Mevcut iktidarın gençlerin yaşam alanına yönelik müdahaleleri her geçen gün daha da yoğunlaşarak devam ediyor. Türkiye gençliği, ekonomik kriz ile birlikte temel ihtiyaçlarından dahi neredeyse vazgeçmiş bir durumda. Diğer yandan şenlik yasakları, müzik yasağı, sanatçılara, gazetecilere, muhalif kesime yönelik tutuklamalar, üniversitelerde topluluk etkinliklerinin yasaklanması derken sosyal ve kültürel anlamda da baskılar derinleşiyor. Gençlerin ilgi alanlarında üretim yapabilecekleri, eğlenebilecekleri, sosyalleşebilecekleri, yan yana gelip fikir yürütebilecekleri platformlar hedef alınıyor; hak ve özgürlüklere açıktan saldırılar sürüyor. Savaşlar, silah harcamaları, ekonomik kriz, soruşturmalar, haksız tutuklamalar, zamlar, yasaklar, baskılar, şiddet, cinsiyetçilik, nefret, göç sorunu, torpil, işsizlik, gelecek kaygısı, güvencesizlik, ihmaller, ölümler… Liste uzun. İktidar yirmi bir yıllık hoşnutsuzluğun apaçık dışa dökümü ile boğuşuyor. Gençliği politik olarak kazanamıyor; açıktan ilan ettiği “dindar ve kindar nesil” hedefini gerçekleştiremiyor. Kendi politikasına tümüyle ikna edemediği gençleri siyasetin dışına itmek için elinden geleni yapıyor. Çünkü iktidarın dilimize pelesenk ettiği uzun listenin karşısında; mücadele, dayanışma, kazanım, kurtuluş gibi başkaca kavramların; gençliğin acil ve yakıcı taleplerinin çokça tartışıldığı bir dönemdeyiz. Sadece son döneme bile bakacak olursak üniversitelerde yurt ve yemekhane zamlarına, atanmış rektörlere, şenlik yasaklarına karşı birçok gösteri ve eylem gerçekleşti. ODTÜ’de, Bilkent’te, İTÜ’de öğrenciler hükümetin istifası için sokağa çıktı. Türkiye gençliği, önüne konulanla yetinmeyip kendi istekleri doğrultusunda neler yapabileceğini, nasıl bir talebi ne gibi bir politik zeminde örgütleyebileceğini tartıştı ve harekete geçti. Baskılar da esasında burayı hedef alıyor; gençlerin başka bir politik çözüm arayışını tartışmasının önünü kesmeyi hedefliyor. Çünkü ancak bu şekilde geride kalan tek politik alan iktidarın “milli çıkarlarımız” üzerinden kurulu siyaseti olabilir. Ve ancak bu şekilde Türkiye›nin hâkim sınıflarının çıkarlarını sanki gençliğin ve halkın kendi çıkarıymış gibi ilan edebilir.

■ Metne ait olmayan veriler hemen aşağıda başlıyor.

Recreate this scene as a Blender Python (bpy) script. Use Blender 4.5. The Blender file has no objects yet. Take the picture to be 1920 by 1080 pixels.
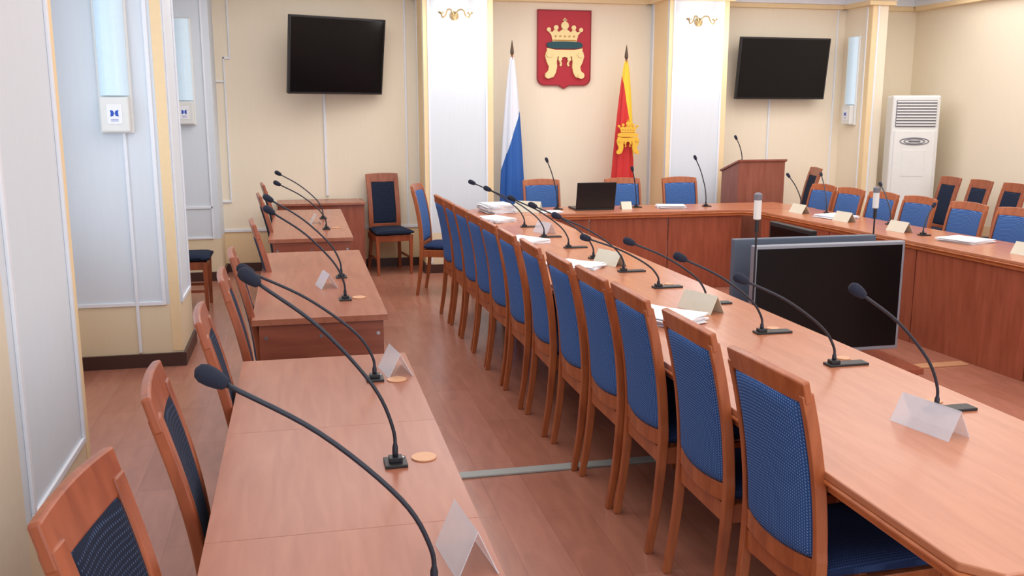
import bpy, bmesh, math, random
from mathutils import Vector, Matrix
random.seed(4)
scene=bpy.context.scene
COL=scene.collection
scene.view_settings.view_transform='Standard'
scene.view_settings.look='None'

# ------------------------------------------------------------ materials
def lin(r,g,b):
    f=lambda c:(c/255/12.92) if c/255<=.04045 else ((c/255+.055)/1.055)**2.4
    return (f(r),f(g),f(b),1)
def newmat(name):
    m=bpy.data.materials.new(name); m.use_nodes=True
    nt=m.node_tree; return m,nt,nt.nodes['Principled BSDF']
def plain(name,col,rough=.5,metal=0,noise=.04,scale=30,emit=None,es=0,bump=0):
    m,nt,b=newmat(name)
    tc=nt.nodes.new('ShaderNodeTexCoord'); nz=nt.nodes.new('ShaderNodeTexNoise')
    nz.inputs['Scale'].default_value=scale; nz.inputs['Detail'].default_value=3
    nt.links.new(tc.outputs['Object'],nz.inputs['Vector'])
    mx=nt.nodes.new('ShaderNodeMix'); mx.data_type='RGBA'
    mx.inputs['A'].default_value=tuple(c*(1-noise) for c in col[:3])+(1,)
    mx.inputs['B'].default_value=tuple(min(1,c*(1+noise)) for c in col[:3])+(1,)
    nt.links.new(nz.outputs['Fac'],mx.inputs['Factor'])
    nt.links.new(mx.outputs['Result'],b.inputs['Base Color'])
    b.inputs['Roughness'].default_value=rough; b.inputs['Metallic'].default_value=metal
    if bump:
        bp=nt.nodes.new('ShaderNodeBump'); bp.inputs['Strength'].default_value=bump; bp.inputs['Distance'].default_value=.002
        nt.links.new(nz.outputs['Fac'],bp.inputs['Height']); nt.links.new(bp.outputs['Normal'],b.inputs['Normal'])
    if emit:
        b.inputs['Emission Color'].default_value=emit; b.inputs['Emission Strength'].default_value=es
    return m
def wood(name,c1,c2,rough=.3,stretch=(1,12,12),scale=4,coat=.0):
    m,nt,b=newmat(name)
    tc=nt.nodes.new('ShaderNodeTexCoord'); mp=nt.nodes.new('ShaderNodeMapping')
    mp.inputs['Scale'].default_value=stretch
    nz=nt.nodes.new('ShaderNodeTexNoise'); nz.inputs['Scale'].default_value=scale; nz.inputs['Detail'].default_value=6; nz.inputs['Distortion'].default_value=.6
    cr=nt.nodes.new('ShaderNodeValToRGB'); cr.color_ramp.elements[0].position=.3; cr.color_ramp.elements[1].position=.7
    cr.color_ramp.elements[0].color=c2; cr.color_ramp.elements[1].color=c1
    nt.links.new(tc.outputs['Object'],mp.inputs['Vector']); nt.links.new(mp.outputs['Vector'],nz.inputs['Vector'])
    nt.links.new(nz.outputs['Fac'],cr.inputs['Fac']); nt.links.new(cr.outputs['Color'],b.inputs['Base Color'])
    b.inputs['Roughness'].default_value=rough; b.inputs['Coat Weight'].default_value=coat; b.inputs['Coat Roughness'].default_value=.2
    return m
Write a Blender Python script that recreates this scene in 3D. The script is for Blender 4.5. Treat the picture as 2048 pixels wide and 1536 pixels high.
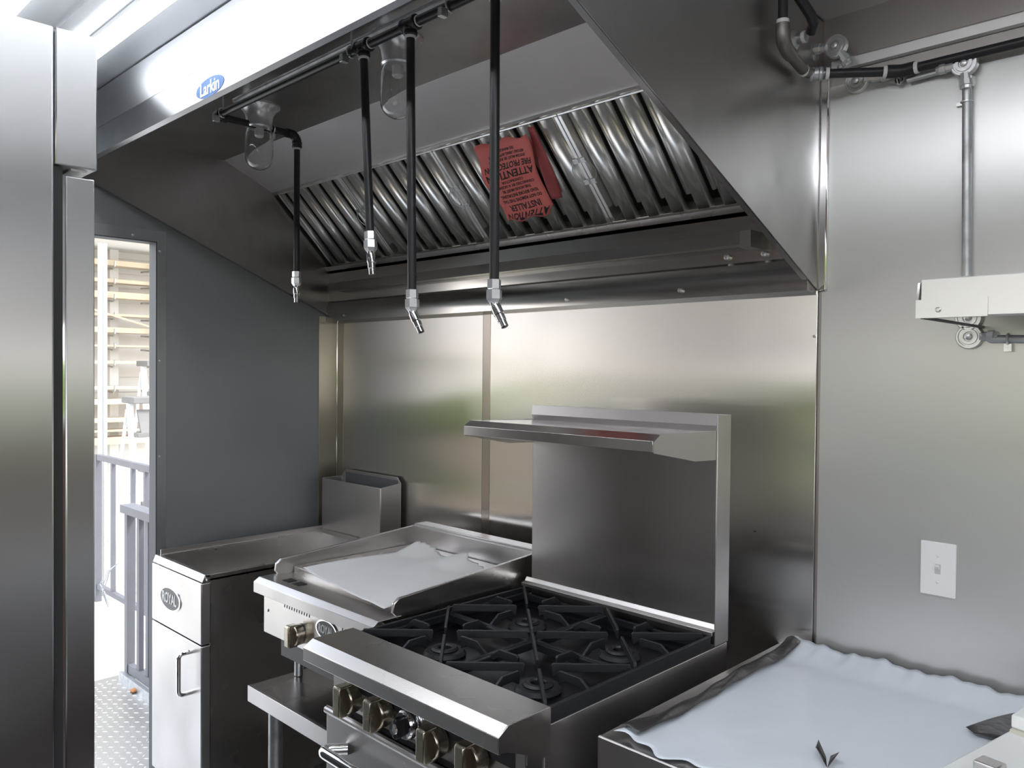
import bpy, bmesh, math, random
from mathutils import Vector, Matrix, noise
random.seed(7)
sc = bpy.context.scene
for o in list(bpy.data.objects):
    bpy.data.objects.remove(o)
col = sc.collection

# ------------------------------------------------------------ camera
CAM = Vector((2.98, -1.96, 1.60))
yaw, pitch, roll, FPX = -0.774346648, -0.0178475580, 0.00906338628, 1601.38
fw = Vector((math.sin(yaw)*math.cos(pitch), math.cos(yaw)*math.cos(pitch), math.sin(pitch)))
r0 = Vector((math.cos(yaw), -math.sin(yaw), 0)); u0 = r0.cross(fw)
rr = r0*math.cos(roll) + u0*math.sin(roll); uu = -r0*math.sin(roll) + u0*math.cos(roll)
cd = bpy.data.cameras.new('camera'); cam = bpy.data.objects.new('camera', cd); col.objects.link(cam)
cam.matrix_world = Matrix(((rr.x, uu.x, -fw.x, CAM.x), (rr.y, uu.y, -fw.y, CAM.y), (rr.z, uu.z, -fw.z, CAM.z), (0, 0, 0, 1)))
cd.sensor_width = 36; cd.lens = 36*FPX/2048; cd.clip_start = 0.02
sc.camera = cam

# ------------------------------------------------------------ view, world, sun
sc.view_settings.view_transform = 'Standard'; sc.view_settings.look = 'None'
sc.view_settings.exposure = 0.45; sc.view_settings.gamma = 1.0; sc.view_settings.use_curve_mapping = False
sc.cycles.use_denoising = True
sc.cycles.max_bounces = 10; sc.cycles.glossy_bounces = 6; sc.cycles.diffuse_bounces = 4
sc.cycles.caustics_reflective = True; sc.cycles.blur_glossy = 0.6; sc.cycles.sample_clamp_indirect = 6
world = bpy.data.worlds.new('overcast_sky'); sc.world = world; world.use_nodes = True
SKY = 2.6
wn = world.node_tree; wn.nodes.clear()
wo = wn.nodes.new('ShaderNodeOutputWorld'); wb = wn.nodes.new('ShaderNodeBackground')
wt = wn.nodes.new('ShaderNodeTexCoord'); ws = wn.nodes.new('ShaderNodeSeparateXYZ'); wr = wn.nodes.new('ShaderNodeValToRGB')
wn.links.new(wt.outputs['Generated'], ws.inputs[0]); wn.links.new(ws.outputs['Z'], wr.inputs[0])
wr.color_ramp.elements[0].position = 0.0; wr.color_ramp.elements[0].color = (1.0, 0.93, 0.88, 1)
wr.color_ramp.elements[1].position = 0.35; wr.color_ramp.elements[1].color = (0.80, 0.88, 1.0, 1)
wn.links.new(wr.outputs[0], wb.inputs['Color']); wb.inputs['Strength'].default_value = SKY
wn.links.new(wb.outputs[0], wo.inputs[0])
sd = bpy.data.lights.new('sun', 'SUN'); sd.energy = 3.0; sd.angle = math.radians(12); sd.color = (1, .97, .92)
sun = bpy.data.objects.new('sun', sd); col.objects.link(sun)
sun.rotation_euler = Vector((0.50, 0.42, 0.75)).to_track_quat('Z', 'Y').to_euler()
LED = 14.0

# ------------------------------------------------------------ materials
def newmat(name):
    m = bpy.data.materials.new(name); m.use_nodes = True
    nt = m.node_tree; b = nt.nodes['Principled BSDF']; return m, nt, b
def N(nt, t, **kw):
    n = nt.nodes.new(t)
    for k, v in kw.items(): setattr(n, k, v)
    return n
def coords(nt, scale):
    tc = N(nt, 'ShaderNodeTexCoord'); mp = N(nt, 'ShaderNodeMapping')
    mp.inputs['Scale'].default_value = scale
    nt.links.new(tc.outputs['Object'], mp.inputs[0]); return mp.outputs[0]
def steel(name, base=(.62, .61, .60), rough=.24, aniso=.7, wave=0.0, wscale=2.0, grain=(3, 3, 3), smudge=.25, horiz=True, metal=1.0, stretch=(1, 1, 1)):
    m, nt, b = newmat(name)
    b.inputs['Metallic'].default_value = metal
    mix = N(nt, 'ShaderNodeMix', data_type='RGBA')
    ns = N(nt, 'ShaderNodeTexNoise'); ns.inputs['Scale'].default_value = 1.0; ns.inputs['Detail'].default_value = 2.5
    nt.links.new(coords(nt, grain), ns.inputs['Vector'])
    rp = N(nt, 'ShaderNodeMapRange', interpolation_type='SMOOTHSTEP'); rp.inputs['From Min'].default_value = .35; rp.inputs['From Max'].default_value = .85
    nt.links.new(ns.outputs['Fac'], rp.inputs['Value'])
    mix.inputs['A'].default_value = (*base, 1); mix.inputs['B'].default_value = (*[c*(1-smudge*.45) for c in base], 1)
    nt.links.new(rp.outputs[0], mix.inputs['Factor']); nt.links.new(mix.outputs['Result'], b.inputs['Base Color'])
    mr = N(nt, 'ShaderNodeMapRange'); mr.inputs['To Min'].default_value = rough; mr.inputs['To Max'].default_value = rough*(1+smudge)
    nt.links.new(rp.outputs[0], mr.inputs['Value']); nt.links.new(mr.outputs[0], b.inputs['Roughness'])
    if aniso:
        b.inputs['Anisotropic'].default_value = aniso
        g = N(nt, 'ShaderNodeNewGeometry')
        cr = N(nt, 'ShaderNodeVectorMath', operation='CROSS_PRODUCT'); cr.inputs[0].default_value = (0, 0, 1) if horiz else (1, 0, 0)
        nt.links.new(g.outputs['True Normal'], cr.inputs[1])
        ad = N(nt, 'ShaderNodeVectorMath', operation='ADD'); ad.inputs[1].default_value = (.013, .001, 0) if horiz else (0, 0, .013)
        nt.links.new(cr.outputs[0], ad.inputs[0])
        nm = N(nt, 'ShaderNodeVectorMath', operation='NORMALIZE'); nt.links.new(ad.outputs[0], nm.inputs[0])
        nt.links.new(nm.outputs[0], b.inputs['Tangent'])
    if wave:
        n2 = N(nt, 'ShaderNodeTexNoise'); n2.inputs['Scale'].default_value = wscale; n2.inputs['Detail'].default_value = 0.0
        nt.links.new(coords(nt, stretch), n2.inputs['Vector'])
        bp = N(nt, 'ShaderNodeBump'); bp.inputs['Strength'].default_value = 1.0; bp.inputs['Distance'].default_value = wave
        nt.links.new(n2.outputs['Fac'], bp.inputs['Height']); nt.links.new(bp.outputs[0], b.inputs['Normal'])
    return m
def plain(name, colr, rough=.5, metal=0.0, var=.12, scale=9, bump=0.0, bscale=60, spec=.5, trans=0, ior=1.45, alpha=1):
    m, nt, b = newmat(name)
    b.inputs['Roughness'].default_value = rough; b.inputs['Metallic'].default_value = metal
    b.inputs['Specular IOR Level'].default_value = spec
    ns = N(nt, 'ShaderNodeTexNoise'); ns.inputs['Scale'].default_value = scale; ns.inputs['Detail'].default_value = 4
    nt.links.new(coords(nt, (1, 1, 1)), ns.inputs['Vector'])
    mix = N(nt, 'ShaderNodeMix', data_type='RGBA'); mix.inputs['A'].default_value = (*colr, 1)
    mix.inputs['B'].default_value = (*[c*(1-var) for c in colr], 1)
    nt.links.new(ns.outputs['Fac'], mix.inputs['Factor']); nt.links.new(mix.outputs['Result'], b.inputs['Base Color'])
    if bump:
        n2 = N(nt, 'ShaderNodeTexNoise'); n2.inputs['Scale'].default_value = bscale
        nt.links.new(coords(nt, (1, 1, 1)), n2.inputs['Vector'])
        bp = N(nt, 'ShaderNodeBump'); bp.inputs['Distance'].default_value = bump; nt.links.new(n2.outputs['Fac'], bp.inputs['Height'])
        nt.links.new(bp.outputs[0], b.inputs['Normal'])
    if trans:
        b.inputs['Transmission Weight'].default_value = trans; b.inputs['IOR'].default_value = ior
    if alpha < 1: b.inputs['Alpha'].default_value = alpha
    return m
def emit(name, c, s):
    m, nt, b = newmat(name); b.inputs['Base Color'].default_value = (*c, 1)
    b.inputs['Emission Color'].default_value = (*c, 1); b.inputs['Emission Strength'].default_value = s; return m

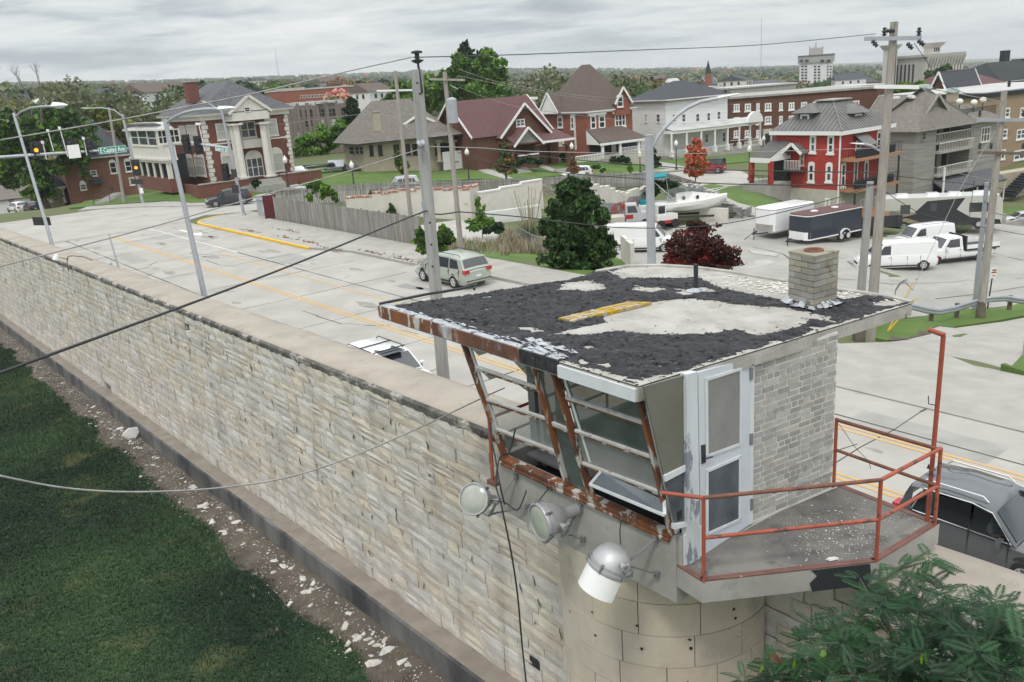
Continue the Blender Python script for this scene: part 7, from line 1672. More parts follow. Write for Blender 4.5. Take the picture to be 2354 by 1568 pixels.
# ---- dump truck bed with wooden side boards
c=PG(2110,560); t=E('dump_trailer','black dump trailer with weathered wooden side boards','trailer',Vector((c.x-2.2,c.y+5,gz(c.x-2.2,c.y+5)+.03)),RZ(azd(96)),'box trailers in the parking lot')
b=MB(); b.abox(-2.7,2.7,-1.1,1.1,.75,1.7); b.build('bed','trim_black',t,local=True); b=MB(); 
for y in (-1.12,1.08): b.abox(-2.75,1.6,y,y+.05,1.7,2.1)
b.build('side_board','deckwood',t,local=True)
for x in (-2.2,-1.1,0,1.1,2.2): b=MB(); b.abox(x,x+.08,-1.16,-1.1,.75,1.75); b.build('stake','trim_black',t,local=True)
for x in (-.9,.1):
    for s in (-1,1): b=MB(); b.lathe(Vector((x,s*1.0,.42)),Vector((0,s,0)),[(0,.42),(.15,.42),(.16,.2),(.12,.18),(.12,0)],14); b.build('wheel','rubber',t,smooth=40,local=True)
# ---- motor boat on trailer
c=PG(1565,512); t=E('motor_boat','white cabin cruiser with teal canopy sitting on a trailer','boat',Vector((c.x,c.y,c.z)),RZ(azd(98))); t.scale=(1.15,1.15,1.3)
mat('teal_cloth',(.0,.22,.25),rough=.8); mat('gelcoat',(.74,.74,.71),rough=.3,coat=.4)
st=[(-3.4,1.15,.9,1.5),(-2.4,1.2,.8,1.5),(-1,1.22,.75,1.52),(.6,1.15,.75,1.6),(2.0,.85,.85,1.7),(3.1,.4,1.1,1.82),(3.7,.06,1.5,1.9)]
b=MB(); 
for x,w,k_,g_ in st: b.v+=[Vector((x,0,k_)),Vector((x,-w*.75,k_+.25)),Vector((x,-w,g_-.25)),Vector((x,-w*1.02,g_)),Vector((x,-w*.8,g_+.08)),Vector((x,w*.8,g_+.08)),Vector((x,w*1.02,g_)),Vector((x,w,g_-.25)),Vector((x,w*.75,k_+.25))]
for i in range(len(st)-1):
    for j in range(9): b.f.append((i*9+j,i*9+(j+1)%9,(i+1)*9+(j+1)%9,(i+1)*9+j))
b.f.append(tuple(range(8,-1,-1))); b.var=[0]*len(b.f); b.build('hull','gelcoat',t,smooth=30,local=True)
b=MB(); cb2=[(-.4,.9,1.55,2.15),(.6,.85,1.6,2.2),(1.8,.55,1.7,2.05),(2.9,.2,1.8,1.95)]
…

BURJUVA MUHALEFET VE GENÇLİK
Peki, burjuva muhalefet partileri gençliğe ne vadediyor? Burjuva muhalefetin ekonomik ve sosyal-kültürel anlamda ortaya attığı çözüm önerileri gerçekte kimin çıkarına hizmet ediyor? Evet, milliyetçilik üzerinden bir siyaset sadece tek adam yönetimine özgü değil. İşçi, emekçiler ve onların genç kuşakları yerine kapitalist tekellere hizmet ederken halkın çıkarlarını savunduğunu halka inandırmak isteyen tüm burjuva partilere özgü. Ancak burjuva muhalefet cephesindeki milliyetçiliğin Erdoğan yönetiminin ortaya koyduğu milliyetçilikten farklı niteliklileri var. Gençliğin çeşitli kesimleri içinde etkili olan Zafer Partisi’nden İYİ Parti’ye CHP’den Memleket Partisi’ne muhalefette bulunan burjuva partiler dindar bir milliyetçiliğin karşısına daha seküler bir milliyetçilik koyuyor. Bu durum bir yönüyle Erdoğan yönetiminin gitmesini arzu eden ve milliyetçi görüşlerden etkilenen gençler arasında karşılık buluyor. En milliyetçi benim yarışına giren iktidarın ve muhalefetin; gençlerin, halkın yaşadığı sorunlara gerçekçi çözümler yerine milli duygulara hitap eden ve birçok başka soruna gebe olan sözde “çözümler” ortaya koyduğunu görüyoruz. Burjuva muhalefetin, Erdoğan yönetiminin dinci gerici politikalarının karşısında duran bir konumda gözükmesi; milliyetçi politikalarda üniversite gençliği içerisinde etki alanının daha geniş olmasını sağlıyor. Tanıl Bora’nın İrfan Aktan ile gerçekleştirdiği röportajda Bora, gençlik içerisinde şehirli, modernist, seküler milliyetçi eğilim olduğunu belirtiyor. Bir yönüyle bu eğilimin gerçekten bir karşılığı olduğunu söylemek mümkün. Ancak milliyetçi olmak ile milliyetçi politikalardan etkilenmenin birbirinden farklılaştığının altını çizmekte fayda var. Bu yazı “yeni milliyetçilik” olarak da addedilen ancak özü itibariyle hiç de yeni olmayan burjuva muhalefet partilerinin milliyetçiliği körükleyen politikalarının üniversite gençliğine yansımalarını ele alacak.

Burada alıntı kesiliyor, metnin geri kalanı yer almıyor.